LIVERPOOL, England (CNA/EWTN News)—An estimated 10,000 Catholics processed through the streets of Liverpool in a Eucharistic Procession on Sunday, September 9, in a spirit of prayer and penance for the clerical abuse scandals.

The procession was held at the conclusion of the country’s September 7-9 National Eucharistic Pilgrimage and Congress. It was the largest Catholic procession to have occurred in the United Kingdom since Pope John Paul II’s pastoral visit in 1982, according to the BBC.

The theme for the national pilgrimage and congress was “I am the Bread of Life.” Organized by the Catholic bishops of England and Wales, it was held at the Liverpool Echo Arena and included adoration, worship music, and drama performances. Two Masses were also held at the Metropolitan Cathedral of Christ the King, drawing hundreds.

International Eucharistic Congresses are held in different countries every three to four years. One was last held in England in 1908. The events aim to inspire a greater understanding and love of the Eucharist.
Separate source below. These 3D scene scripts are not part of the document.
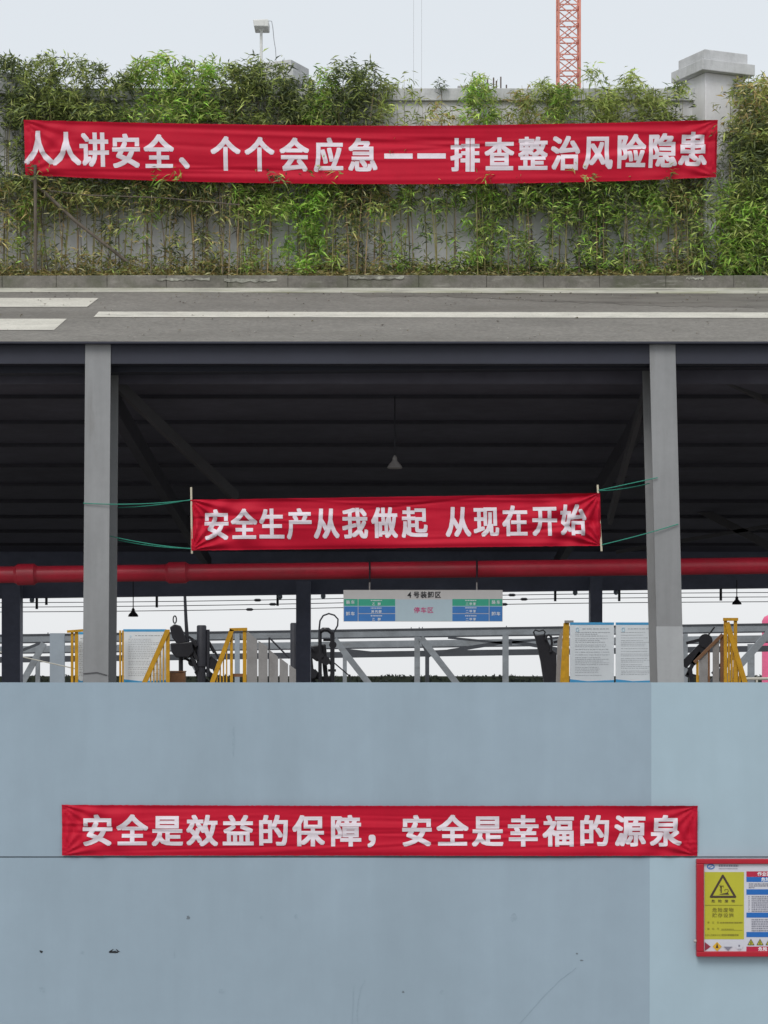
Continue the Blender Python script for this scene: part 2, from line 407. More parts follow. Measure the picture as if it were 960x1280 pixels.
# ------------------------------------------------------------------ steel shed
RB = 50.0      # rear edge of the shed roof
def zc(D): return EYE + 4.16 - 1.55 * (D - 30.0) / 20.0
shed = thing('steel_shed', (0, 45, YARD), 'open steel shed with a dark roof, grey front columns and knee braces', 'shed')
SX = 22.0
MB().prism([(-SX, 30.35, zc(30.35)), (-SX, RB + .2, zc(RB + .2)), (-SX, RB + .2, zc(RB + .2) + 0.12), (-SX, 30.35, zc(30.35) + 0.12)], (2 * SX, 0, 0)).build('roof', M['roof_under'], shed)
# front girder: web, flanges
ft = P(0, 428.0, 30).z; fb = P(0, 453, 30).z
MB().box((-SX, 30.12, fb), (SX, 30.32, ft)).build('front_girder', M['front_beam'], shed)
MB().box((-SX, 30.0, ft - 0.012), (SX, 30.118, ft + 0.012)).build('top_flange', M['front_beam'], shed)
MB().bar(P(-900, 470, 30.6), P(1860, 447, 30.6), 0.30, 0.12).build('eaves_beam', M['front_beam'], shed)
MB().tube([P(-900, 492, 31.4), P(1860, 452, 31.4)], 0.018).build('conduit', M['brace'], shed)
for px, py in ((225, 476), (757, 467), (478, 471)):
    a = P(px, py, 31.4); MB().box((a.x - 0.03, 31.36, a.z - 0.06), (a.x + 0.03, 31.44, a.z + 0.12)).build('conduit_clip', M['brace'], shed)
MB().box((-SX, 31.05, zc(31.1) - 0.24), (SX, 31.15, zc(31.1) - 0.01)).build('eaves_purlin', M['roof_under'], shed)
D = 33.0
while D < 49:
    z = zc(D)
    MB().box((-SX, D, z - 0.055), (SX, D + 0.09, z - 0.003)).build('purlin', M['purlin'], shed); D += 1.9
def column(px_top, px_bot, w_px, D, ytop, ybot=None, m='col_paint', depth=0.9, pale=None, nm='column'):
    """an H section: front and rear flange with a web between"""
    zt = P(0, ytop, D).z; zb = YARD
    ct, cb = P(px_top, 0, D).x, P(px_bot, 0, D).x
    cb = cb + (cb - ct) * 0.42                      # carry the lean on down to the yard
    w = w_px / F * D / 2
    mb = MB()
    def slab(x0, x1, y0, y1):
        mb.add([(cb + x0, y0, zb), (cb + x1, y0, zb), (cb + x1, y1, zb), (cb + x0, y1, zb), (ct + x0, y0, zt), (ct + x1, y0, zt), (ct + x1, y1, zt), (ct + x0, y1, zt)],
               [(0, 3, 2, 1), (4, 5, 6, 7), (0, 1, 5, 4), (1, 2, 6, 5), (2, 3, 7, 6), (3, 0, 4, 7)])
    slab(-w, w, D, D + 0.03); slab(-0.06, 0.06, D + 0.03, D + depth - 0.03); slab(-w, w, D + depth - 0.03, D + depth)
    c = mb.build(nm, M[m], shed, bevel=0.004)
    MB().box((cb - w * 1.6, D - 0.1, zb), (cb + w * 1.6, D + depth + 0.1, zb + 0.03)).build('base_plate', M['brace'], c)
    if pale:
        z2 = P(0, pale, D).z; k = (z2 - zb) / (zt - zb); xm = cb + (ct - cb) * k
        mp = MB().add([(cb - w - .003, D - 0.004, zb + 0.04), (cb + w + .003, D - 0.004, zb + 0.04), (xm + w + .003, D - 0.004, z2), (xm - w - .003, D - 0.004, z2),
                       (cb - w - .003, D + 0.032, zb + 0.04), (cb + w + .003, D + 0.032, zb + 0.04), (xm + w + .003, D + 0.032, z2), (xm - w - .003, D + 0.032, z2)],
                      [(0, 1, 2, 3), (7, 6, 5, 4), (0, 4, 5, 1), (1, 5, 6, 2), (2, 6, 7, 3), (3, 7, 4, 0)])
        mp.build('repainted_foot', M['col_pale'], c)
    return c
cl = column(122.5, 119.5, 32, 30.1, 430)
cr = column(828, 838.5, 32.5, 30.1, 430, pale=783)
cl['label'] = 'grey column with cracked paint'; cr['label'] = 'grey column with a paler lower half'
MB().bar(P(104, 842, 30.09), P(121, 840.5, 30.09), 0.004, 0.010).build('paint_crack', M['brace'], cl)
MB().bar(P(121, 840.5, 30.09), P(134, 844, 30.09), 0.004, 0.010).build('paint_crack', M['brace'], cl)
for px in (-590, 1540): column(px, px, 32, 30.1, 430)
# back girder, its columns and hangers
def by(px): return 748 - 13.0 * px / 960.0          # lower edge of the back girder
BD = 49.5
MB().prism([P(-700, by(-700), BD), P(1660, by(1660), BD), P(1660, by(1660) - 62, BD), P(-700, by(-700) - 62, BD)], (0, 0.3, 0)).build('back_girder', M['dark_steel'], shed)
for px, w in ((13.5, 23), (379, 18), (745.5, 15), (-350, 18), (1110, 18)):
    a = P(px, by(px) + 2, 48.9); hw = w / F * 48.9 / 2
    MB().box((a.x - hw, 48.9, YARD), (a.x + hw, 49.3, a.z + 0.3)).build('rear_column', M['dark_steel'], shed)
for px, l in ((46, 14), (196, 14), (347, 14), (694, 13), (774, 14), (901, 15), (58, 9)):
    a = P(px, by(px) - 4, BD + 0.15); b = P(px, by(px) + l, BD + 0.15)
    MB().box((a.x - 0.025, a.y - 0.02, b.z), (a.x + 0.025, a.y + 0.02, a.z)).build('hanger', M['charcoal'], shed)
for px, py in ((40, 742), (350, 743), (404, 742), (596, 738), (719, 736), (770, 735)):
    a = P(px, by(px) + 3, BD + 0.1)
    MB().lathe(a, [(0.02, -0.05), (0.05, -0.02), (0.05, 0.03), (0.02, 0.06)], 10).build('bracket_bolt', M['galv_pale'], shed)
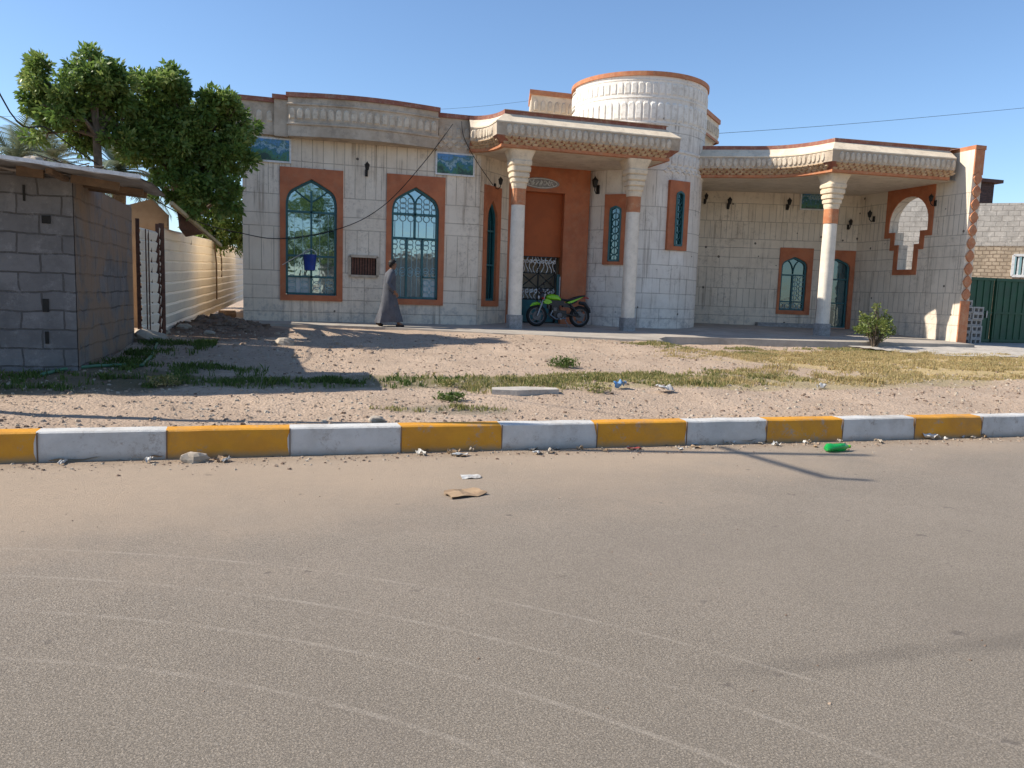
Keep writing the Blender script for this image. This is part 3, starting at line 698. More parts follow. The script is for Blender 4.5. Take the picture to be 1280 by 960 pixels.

Participants at the Liverpool event were also encouraged to promote Eucharistic Adoration in schools and parishes.

While the gathering had been planned for months, Cardinal Vincent Nichols of Westminster, president of the Catholic Bishops Conference of England and Wales, said that in light of recent events, the Eucharistic procession purposely took on a spirit of “prayer and penance.”

“In many ways, ours is a penitential procession for we are focused on Jesus Christ, who we have crucified,” he said, according to the BBC. “Today I come as a beggar seeking forgiveness laying the load, hurt, damage and mistrust we have caused at the foot of the cross.”

The procession took place amid a wave of high-profile sex abuse revelations, in countries including the U.S., Ireland, Australia, and Chile.

Over the summer, retired Washington Archbishop Theodore McCarrick resigned from the college of cardinals following multiple allegations of sexual misconduct and abuse of diocesan seminarians.

Weeks later, a grand jury report in Pennsylvania found more than 1,000 accusations of abuse against some 300 clergy members in six dioceses in the state, as well as a pattern of cover-up by senior Church officials.

Last month, the Independent Inquiry into Child Sex Abuse released a report detailing evidence of sexual and physical abuse at two Benedictine abbey schools in England.